→ EXERCISE PROMPT: Set the listing down unchanged, minus every embedded image.

→ GIVEN DATA:

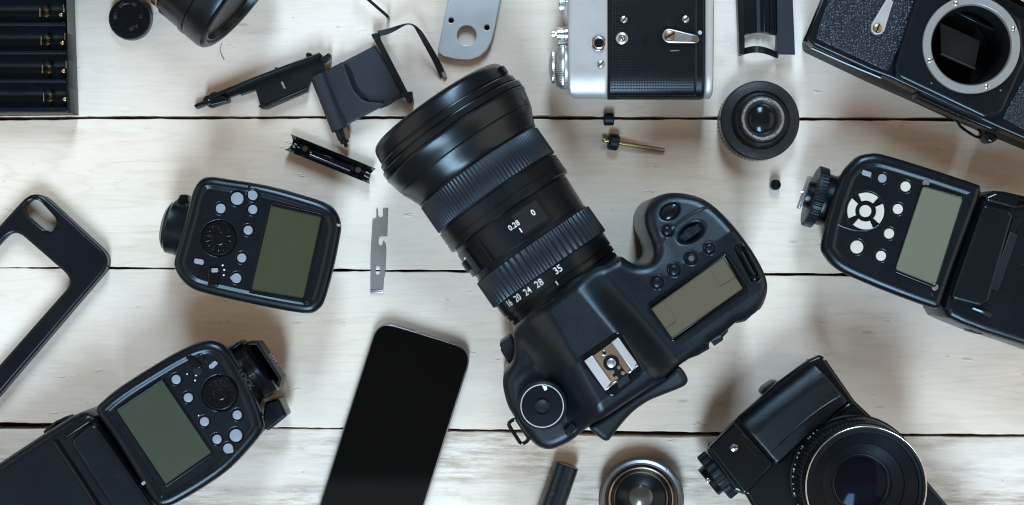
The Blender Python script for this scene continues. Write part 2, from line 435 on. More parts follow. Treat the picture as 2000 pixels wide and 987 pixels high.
def plank_mat(i, wear, tint):
    t = NT('whitewashed_plank_%d' % i); off = (i * 0.37, i * 0.113, 0)
    v1 = t.coord((48, 430, 1), loc=off); v2 = t.coord((14.0, 46, 1), loc=off); v3 = t.coord((7, 13, 1), loc=off); v4 = t.coord((110, 1100, 1), loc=off)
    vf = t.coord((20, 160, 1), loc=(off[1], off[0], 0))
    fine = t.noise(1, v4, detail=3, rough=0.6); grain = t.noise(1, v1, detail=5, rough=0.62); broad = t.noise(1, v2, detail=3); cloud = t.noise(1, v3, detail=4)
    c = t.mix(t.ramp(cloud, 0.3, 0.7), tuple(0.98 * x for x in tint), (tint[0] * 0.89, tint[1] * 0.85, tint[2] * 0.78))
    c = t.mix(t.math('MULTIPLY', t.ramp(grain, 0.44, 0.80), 0.18), c, (0.44, 0.385, 0.30))
    c = t.mix(t.math('MULTIPLY', t.ramp(fine, 0.48, 0.78), 0.18), c, (0.42, 0.38, 0.32))
    c = t.mix(t.math('MULTIPLY', t.ramp(broad, 0.48, 0.75), 0.26), c, (0.52, 0.43, 0.30))
    ringn = t.noise(1, t.coord((3.2, 34, 1), loc=(off[0] + 3, off[1], 0)), detail=3, rough=0.5)
    lines = t.ramp(t.math('SINE', t.math('MULTIPLY', ringn, 95.0)), 0.55, 1.0)
    c = t.mix(t.math('MULTIPLY', t.math('MULTIPLY', lines, t.ramp(cloud, 0.35, 0.62)), 0.17), c, (0.40, 0.325, 0.235))
    # worn places where the paint has gone and grey-brown wood shows
    patch = t.ramp(t.noise(11, t.coord((1, 2.6, 1), loc=off), detail=3, rough=0.55), 0.62 - wear * 0.24, 0.80 - wear * 0.20)
    streak = t.ramp(t.noise(1, vf, detail=10, rough=0.76), 0.44, 0.58)
    wm = t.math('MULTIPLY', t.math('MULTIPLY', patch, streak), min(1.0, 0.35 + wear * 0.42))
    wood = t.mix(grain, (0.15, 0.135, 0.115), (0.42, 0.30, 0.175))
    c = t.mix(wm, c, wood)
    # small dark nicks
    nick = t.math('MULTIPLY', t.math('MAXIMUM', t.ramp(t.vor(34, t.coord((1, 1.7, 1), loc=off)), 0.02, 0.045, (1, 1, 1, 1), (0, 0, 0, 1)), t.ramp(t.vor(1, t.coord((16, 60, 1), rot=(0, 0, .12), loc=off)), 0.03, 0.07, (1, 1, 1, 1), (0, 0, 0, 1))), 0.45)
    c = t.mix(nick, c, (0.30, 0.24, 0.17))
    t.set(Base_Color=c, Roughness=t.math('ADD', t.math('MULTIPLY', cloud, 0.18), 0.40))
    b = t.bump(fine, 0.14, 0.0003); b = t.bump(grain, 0.10, 0.0005, b)
    dent = t.ramp(t.noise(70, t.coord((0.6, 1.5, 1), loc=off), detail=4, rough=0.62), 0.66, 0.71)
    b = t.bump(dent, 0.55, 0.0008, b); b = t.bump(wm, 0.3, 0.0004, b)
    t.set(Normal=b); return t.m

# ------------------------------------------------------------------ the tabletop
base = put('tabletop', slab([(-420, -260), (420, -260), (420, 260), (-420, 260)], -30, -20, 0.5), plain('under_board', (0.07, 0.045, 0.028), 0.8))
base['kind'] = 'structure'
LOC[base.name] = (0, 0, 0)
def edge(pts, seed):
    rnd = random.Random(seed); ph = [rnd.uniform(0, 6.28) for _ in range(4)]
    out = []
    for i in range(201):
        x = -400 + i * 2800 / 200
        y = np.interp(x, [p[0] for p in pts], [p[1] for p in pts])
        y += 0.5 * math.sin(x / 61 + ph[0]) + 0.4 * math.sin(x / 23 + ph[1]) + rnd.uniform(-0.6, 0.6)
        out.append((x, y))
    return out
seams = [((-400, -420), (2400, -420)),]
E = [edge([(-400, -330), (2400, -330)], 1),
     edge([(0, 228), (150, 227), (1000, 226.5), (1500, 229), (2000, 230)], 2), edge([(0, 235), (300, 232.5), (1000, 233), (1500, 235), (1900, 237), (2000, 237)], 3),
     edge([(0, 521.5), (350, 523), (700, 526), (1500, 533), (2000, 535)], 4), edge([(0, 524.5), (350, 526.5), (700, 530.5), (1500, 539), (2000, 541)], 5),
     edge([(0, 826), (150, 827), (260, 831), (560, 834.5), (1000, 839), (1300, 843), (1600, 846), (2000, 849)], 6),
     edge([(0, 839), (150, 840), (260, 839), (560, 838), (1000, 845.5), (1300, 855), (1600, 852.5), (2000, 854.5)], 7),
     edge([(-400, 1200), (2400, 1200)], 8)]
wear = [0.14, 0.22, 0.18, 1.05]
tint = [(0.815, 0.725, 0.655), (0.82, 0.725, 0.64), (0.815, 0.725, 0.65), (0.80, 0.725, 0.67)]
for i in range(4):
    o = PO(E[2 * i] + E[2 * i + 1][::-1], 0)
    put('plank', slab(o, -19.5, 0, 0.35, 3), plank_mat(i, wear[i], tint[i]), base)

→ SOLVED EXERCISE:
The Blender Python script for this scene continues. Write part 2, from line 435 on. More parts follow. Treat the picture as 2000 pixels wide and 987 pixels high.
def plank_mat(i, wear, tint):
    t = NT('whitewashed_plank_%d' % i); off = (i * 0.37, i * 0.113, 0)
    v1 = t.coord((48, 430, 1), loc=off); v2 = t.coord((14.0, 46, 1), loc=off); v3 = t.coord((7, 13, 1), loc=off); v4 = t.coord((110, 1100, 1), loc=off)
    vf = t.coord((20, 160, 1), loc=(off[1], off[0], 0))
    fine = t.noise(1, v4, detail=3, rough=0.6); grain = t.noise(1, v1, detail=5, rough=0.62); broad = t.noise(1, v2, detail=3); cloud = t.noise(1, v3, detail=4)
    c = t.mix(t.ramp(cloud, 0.3, 0.7), tuple(0.98 * x for x in tint), (tint[0] * 0.89, tint[1] * 0.85, tint[2] * 0.78))
    c = t.mix(t.math('MULTIPLY', t.ramp(grain, 0.44, 0.80), 0.18), c, (0.44, 0.385, 0.30))
    c = t.mix(t.math('MULTIPLY', t.ramp(fine, 0.48, 0.78), 0.18), c, (0.42, 0.38, 0.32))
    c = t.mix(t.math('MULTIPLY', t.ramp(broad, 0.48, 0.75), 0.26), c, (0.52, 0.43, 0.30))
    ringn = t.noise(1, t.coord((3.2, 34, 1), loc=(off[0] + 3, off[1], 0)), detail=3, rough=0.5)
    lines = t.ramp(t.math('SINE', t.math('MULTIPLY', ringn, 95.0)), 0.55, 1.0)
    c = t.mix(t.math('MULTIPLY', t.math('MULTIPLY', lines, t.ramp(cloud, 0.35, 0.62)), 0.17), c, (0.40, 0.325, 0.235))
    # worn places where the paint has gone and grey-brown wood shows
    patch = t.ramp(t.noise(11, t.coord((1, 2.6, 1), loc=off), detail=3, rough=0.55), 0.62 - wear * 0.24, 0.80 - wear * 0.20)
    streak = t.ramp(t.noise(1, vf, detail=10, rough=0.76), 0.44, 0.58)
    wm = t.math('MULTIPLY', t.math('MULTIPLY', patch, streak), min(1.0, 0.35 + wear * 0.42))
    wood = t.mix(grain, (0.15, 0.135, 0.115), (0.42, 0.30, 0.175))
    c = t.mix(wm, c, wood)
    # small dark nicks
    nick = t.math('MULTIPLY', t.math('MAXIMUM', t.ramp(t.vor(34, t.coord((1, 1.7, 1), loc=off)), 0.02, 0.045, (1, 1, 1, 1), (0, 0, 0, 1)), t.ramp(t.vor(1, t.coord((16, 60, 1), rot=(0, 0, .12), loc=off)), 0.03, 0.07, (1, 1, 1, 1), (0, 0, 0, 1))), 0.45)
    c = t.mix(nick, c, (0.30, 0.24, 0.17))
    t.set(Base_Color=c, Roughness=t.math('ADD', t.math('MULTIPLY', cloud, 0.18), 0.40))
    b = t.bump(fine, 0.14, 0.0003); b = t.bump(grain, 0.10, 0.0005, b)
    dent = t.ramp(t.noise(70, t.coord((0.6, 1.5, 1), loc=off), detail=4, rough=0.62), 0.66, 0.71)
    b = t.bump(dent, 0.55, 0.0008, b); b = t.bump(wm, 0.3, 0.0004, b)
    t.set(Normal=b); return t.m

# ------------------------------------------------------------------ the tabletop
base = put('tabletop', slab([(-420, -260), (420, -260), (420, 260), (-420, 260)], -30, -20, 0.5), plain('under_board', (0.07, 0.045, 0.028), 0.8))
base['kind'] = 'structure'
LOC[base.name] = (0, 0, 0)
def edge(pts, seed):
    rnd = random.Random(seed); ph = [rnd.uniform(0, 6.28) for _ in range(4)]
    out = []
    for i in range(201):
        x = -400 + i * 2800 / 200
        y = np.interp(x, [p[0] for p in pts], [p[1] for p in pts])
        y += 0.5 * math.sin(x / 61 + ph[0]) + 0.4 * math.sin(x / 23 + ph[1]) + rnd.uniform(-0.6, 0.6)
        out.append((x, y))
    return out
seams = [((-400, -420), (2400, -420)),]
E = [edge([(-400, -330), (2400, -330)], 1),
     edge([(0, 228), (150, 227), (1000, 226.5), (1500, 229), (2000, 230)], 2), edge([(0, 235), (300, 232.5), (1000, 233), (1500, 235), (1900, 237), (2000, 237)], 3),
     edge([(0, 521.5), (350, 523), (700, 526), (1500, 533), (2000, 535)], 4), edge([(0, 524.5), (350, 526.5), (700, 530.5), (1500, 539), (2000, 541)], 5),
     edge([(0, 826), (150, 827), (260, 831), (560, 834.5), (1000, 839), (1300, 843), (1600, 846), (2000, 849)], 6),
     edge([(0, 839), (150, 840), (260, 839), (560, 838), (1000, 845.5), (1300, 855), (1600, 852.5), (2000, 854.5)], 7),
     edge([(-400, 1200), (2400, 1200)], 8)]
wear = [0.14, 0.22, 0.18, 1.05]
tint = [(0.815, 0.725, 0.655), (0.82, 0.725, 0.64), (0.815, 0.725, 0.65), (0.80, 0.725, 0.67)]
for i in range(4):
    o = PO(E[2 * i] + E[2 * i + 1][::-1], 0)
    put('plank', slab(o, -19.5, 0, 0.35, 3), plank_mat(i, wear[i], tint[i]), base)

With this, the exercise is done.